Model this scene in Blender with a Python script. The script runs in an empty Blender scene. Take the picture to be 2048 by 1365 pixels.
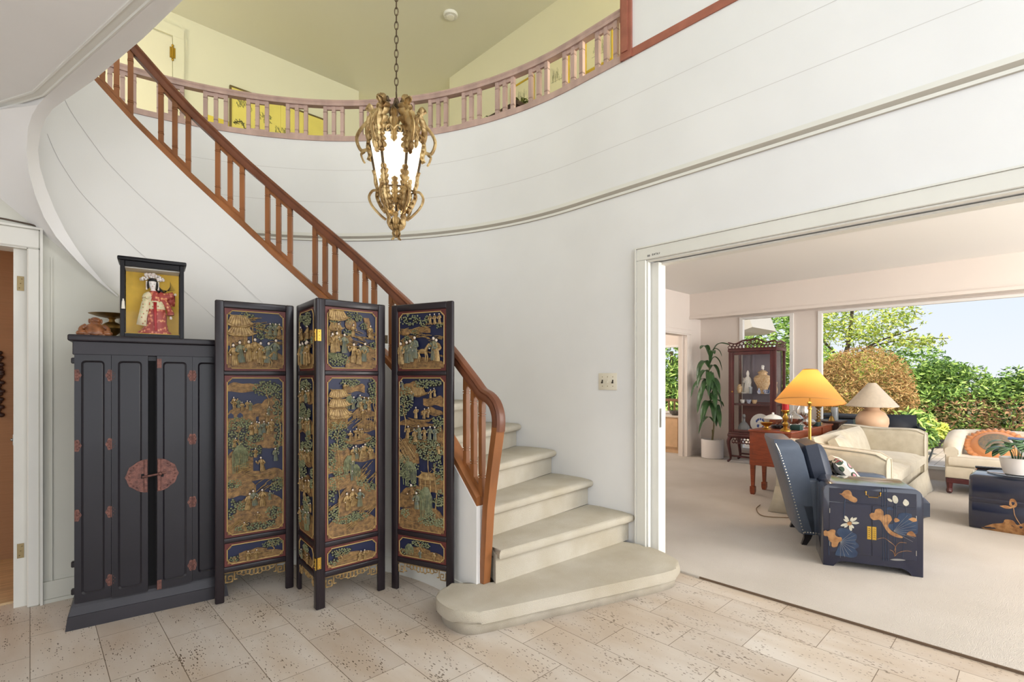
import bpy, bmesh, math, random
from math import sin, cos, pi, radians, sqrt, atan2, hypot, exp
from mathutils import Vector, Matrix
SC = bpy.context.scene
COL = SC.collection
RN = random.Random(11)

# ------------------------------------------------------------------ helpers
def lin(c):
    o = []
    for x in c:
        x = x / 255.0
        o.append(x / 12.92 if x <= .04045 else ((x + .055) / 1.055) ** 2.4)
    return (o[0], o[1], o[2], 1.0)

MATS = {}
def mat(name, rgb, rough=.5, metal=0., spec=.5, var=0., vs=8., rgb2=None, stretch=(1, 1, 1), bump=0., bs=60.,
        coat=0., emit=None, es=0., trans=0., ior=1.45, sheen=0., alpha=1., detail=4., sss=0.):
    m = bpy.data.materials.new(name)
    m.use_nodes = True
    nt = m.node_tree
    b = nt.nodes['Principled BSDF']
    I = b.inputs
    I['Base Color'].default_value = lin(rgb)
    I['Roughness'].default_value = rough
    I['Metallic'].default_value = metal
    I['Specular IOR Level'].default_value = spec
    I['Coat Weight'].default_value = coat
    I['Coat Roughness'].default_value = .08
    I['Transmission Weight'].default_value = trans
    I['IOR'].default_value = ior
    I['Sheen Weight'].default_value = sheen
    I['Alpha'].default_value = alpha
    if sss:
        I['Subsurface Weight'].default_value = sss
        I['Subsurface Radius'].default_value = (.05, .03, .02)
    if emit:
        I['Emission Color'].default_value = lin(emit)
        I['Emission Strength'].default_value = es
    if var or rgb2 or bump:
        tc = nt.nodes.new('ShaderNodeTexCoord')
        mp = nt.nodes.new('ShaderNodeMapping')
        mp.inputs['Scale'].default_value = stretch
        nt.links.new(tc.outputs['Object'], mp.inputs['Vector'])
    if var or rgb2:
        n = nt.nodes.new('ShaderNodeTexNoise')
        n.inputs['Scale'].default_value = vs
        n.inputs['Detail'].default_value = detail
        nt.links.new(mp.outputs[0], n.inputs['Vector'])
        r = nt.nodes.new('ShaderNodeValToRGB')
        r.color_ramp.elements[0].position = .32
        r.color_ramp.elements[1].position = .68
        a = lin(rgb)
        if rgb2:
            c2 = lin(rgb2)
        else:
            c2 = tuple(min(1, x * (1 + var)) for x in a[:3]) + (1,)
            a = tuple(x * (1 - var) for x in a[:3]) + (1,)
        r.color_ramp.elements[0].color = a
        r.color_ramp.elements[1].color = c2
        nt.links.new(n.outputs['Fac'], r.inputs['Fac'])
        nt.links.new(r.outputs['Color'], I['Base Color'])
    if bump:
        n2 = nt.nodes.new('ShaderNodeTexNoise')
        n2.inputs['Scale'].default_value = bs
        n2.inputs['Detail'].default_value = 3
        nt.links.new(mp.outputs[0], n2.inputs['Vector'])
        bp = nt.nodes.new('ShaderNodeBump')
        bp.inputs['Strength'].default_value = bump
        bp.inputs['Distance'].default_value = .01
        nt.links.new(n2.outputs['Fac'], bp.inputs['Height'])
        nt.links.new(bp.outputs['Normal'], I['Normal'])
    MATS[name] = m
    return m

class MB:
    def __init__(s):
        s.v = []; s.f = []; s.m = []; s.M = Matrix(); s.k = 0
    def V(s, p):
        s.v.append(s.M @ Vector(p)); return len(s.v) - 1
    def F(s, idx):
        s.f.append(tuple(idx)); s.m.append(s.k)
    def box(s, x0, x1, y0, y1, z0, z1):
        i = [s.V((x, y, z)) for z in (z0, z1) for y in (y0, y1) for x in (x0, x1)]
        for q in ((0, 2, 3, 1), (4, 5, 7, 6), (0, 1, 5, 4), (2, 6, 7, 3), (0, 4, 6, 2), (1, 3, 7, 5)):
            s.F([i[k] for k in q])
        return s
    def addbm(s, bm):
        bm.verts.ensure_lookup_table()
        b = len(s.v)
        for v in bm.verts:
            s.v.append(s.M @ v.co)
        for f in bm.faces:
            s.F([b + v.index for v in f.verts])
        bm.free()
        return s
    def rbox(s, x0, x1, y0, y1, z0, z1, r=.01, seg=2):
        bm = bmesh.new()
        bmesh.ops.create_cube(bm, size=1)
        for v in bm.verts:
            v.co = Vector(((x0 + x1) / 2 + v.co.x * (x1 - x0), (y0 + y1) / 2 + v.co.y * (y1 - y0), (z0 + z1) / 2 + v.co.z * (z1 - z0)))
        bmesh.ops.bevel(bm, geom=bm.edges[:], offset=r, segments=seg, affect='EDGES', profile=.5)
        bm.verts.index_update()
        return s.addbm(bm)
    def prism(s, pts, ext, bev=0, seg=2):
        ext = Vector(ext)
        if bev:
            bm = bmesh.new()
            a = [bm.verts.new(Vector(p)) for p in pts]
            b = [bm.verts.new(Vector(p) + ext) for p in pts]
            n = len(pts)
            bm.faces.new(a[::-1]); bm.faces.new(b)
            hor = []
            for i in range(n):
                bm.faces.new((a[i], a[(i + 1) % n], b[(i + 1) % n], b[i]))
            bm.edges.ensure_lookup_table()
            sa, sb = set(a), set(b)
            hor = [e for e in bm.edges if (e.verts[0] in sa and e.verts[1] in sa) or (e.verts[0] in sb and e.verts[1] in sb)]
            bmesh.ops.bevel(bm, geom=hor, offset=bev, segments=seg, affect='EDGES', profile=.5)
            bmesh.ops.recalc_face_normals(bm, faces=bm.faces[:])
            bm.verts.index_update()
            return s.addbm(bm)
        a = [s.V(p) for p in pts]
        b = [s.V(Vector(p) + ext) for p in pts]
        n = len(pts)
        s.F(a[::-1]); s.F(b)
        for i in range(n):
            s.F((a[i], a[(i + 1) % n], b[(i + 1) % n], b[i]))
        return s
    def loft(s, rows, closed=False, caps=False):
        ids = [[s.V(p) for p in r] for r in rows]
        n = len(ids[0])
        for i in range(len(ids) - 1):
            for j in range(n if closed else n - 1):
                k = (j + 1) % n
                s.F((ids[i][j], ids[i][k], ids[i + 1][k], ids[i + 1][j]))
        if caps:
            s.F(ids[0][::-1]); s.F(ids[-1])
        return s
    def tube(s, path, r, n=8, closed=False, ry=None):
        P = [Vector(p) for p in path]
        m = len(P)
        rr = r if isinstance(r, (list, tuple)) else [r] * m
        rows = []
        up = None
        for i in range(m):
            if closed:
                t = P[(i + 1) % m] - P[i - 1]
            else:
                t = P[min(i + 1, m - 1)] - P[max(i - 1, 0)]
            if t.length < 1e-9: t = Vector((0, 0, 1))
            t.normalize()
            if up is None:
                up = Vector((0, 0, 1)) if abs(t.z) < .9 else Vector((1, 0, 0))
            sd = t.cross(up)
            if sd.length < 1e-6: sd = t.orthogonal()
            sd.normalize()
            up = sd.cross(t).normalized()
            k = ry if ry else 1
            rows.append([P[i] + (sd * cos(2 * pi * j / n) + up * sin(2 * pi * j / n) * k) * rr[i] for j in range(n)])
        if closed:
            rows.append(rows[0]); return s.loft(rows, True)
        return s.loft(rows, True, True)
    def sweep(s, path, prof, closed_path=False):
        """plumb profile (a = across, b = up) carried along a path"""
        P = [Vector(p) for p in path]
        m = len(P)
        rows = []
        for i in range(m):
            if closed_path: t = P[(i + 1) % m] - P[i - 1]
            else: t = P[min(i + 1, m - 1)] - P[max(i - 1, 0)]
            t.z = 0
            t.normalize()
            sd = Vector((-t.y, t.x, 0))
            rows.append([P[i] + sd * a + Vector((0, 0, b)) for a, b in prof])
        if closed_path: rows.append(rows[0])
        return s.loft(rows, True, not closed_path)
    def lathe(s, prof, c=(0, 0, 0), n=24, sx=1., sy=1.):
        c = Vector(c)
        rows = [[c + Vector((max(r, 1e-5) * cos(2 * pi * j / n) * sx, max(r, 1e-5) * sin(2 * pi * j / n) * sy, z)) for j in range(n)] for r, z in prof]
        return s.loft(rows, True, True)
    def sph(s, c, r, nu=12, nv=8, z0=-1., z1=1.):
        if not isinstance(r, (list, tuple)): r = (r, r, r)
        c = Vector(c)
        a0, a1 = math.asin(z0), math.asin(z1)
        rows = []
        for i in range(nv + 1):
            a = a0 + (a1 - a0) * i / nv
            k = max(cos(a), 1e-4)
            rows.append([c + Vector((r[0] * k * cos(2 * pi * j / nu), r[1] * k * sin(2 * pi * j / nu), r[2] * sin(a))) for j in range(nu)])
        return s.loft(rows, True, True)
    def quad(s, a, b, c, d):
        s.F((s.V(a), s.V(b), s.V(c), s.V(d))); return s
    def build(s, name, mats, parent=None, smooth=35, loc=None, solid=0, rz=None):
        me = bpy.data.meshes.new(name)
        me.from_pydata([tuple(v) for v in s.v], [], s.f)
        if not isinstance(mats, (list, tuple)): mats = [mats]
        for m in mats: me.materials.append(m)
        if len(mats) > 1:
            me.polygons.foreach_set('material_index', s.m)
        me.validate()
        bm = bmesh.new(); bm.from_mesh(me)
        bmesh.ops.recalc_face_normals(bm, faces=bm.faces[:])
        bm.to_mesh(me); bm.free()
        if smooth:
            me.polygons.foreach_set('use_smooth', [True] * len(me.polygons))
            me.set_sharp_from_angle(angle=radians(smooth))
        me.update()
        o = bpy.data.objects.new(name, me)
        COL.objects.link(o)
        if parent is not None: o.parent = parent
        if loc is not None: o.location = loc
        if rz is not None: o.rotation_euler = (0, 0, rz)
        if solid:
            md = o.modifiers.new('thickness', 'SOLIDIFY'); md.thickness = solid; md.offset = 0
        return o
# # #
GOAL: Reproduce the material above exactly, first line through the line that contains "return (o[0], o[1], o[2], 1.0)", minus the pictures.

ANSWER TO THIS EXERCISE:
Model this scene in Blender with a Python script. The script runs in an empty Blender scene. Take the picture to be 2048 by 1365 pixels.
import bpy, bmesh, math, random
from math import sin, cos, pi, radians, sqrt, atan2, hypot, exp
from mathutils import Vector, Matrix
SC = bpy.context.scene
COL = SC.collection
RN = random.Random(11)

# ------------------------------------------------------------------ helpers
def lin(c):
    o = []
    for x in c:
        x = x / 255.0
        o.append(x / 12.92 if x <= .04045 else ((x + .055) / 1.055) ** 2.4)
    return (o[0], o[1], o[2], 1.0)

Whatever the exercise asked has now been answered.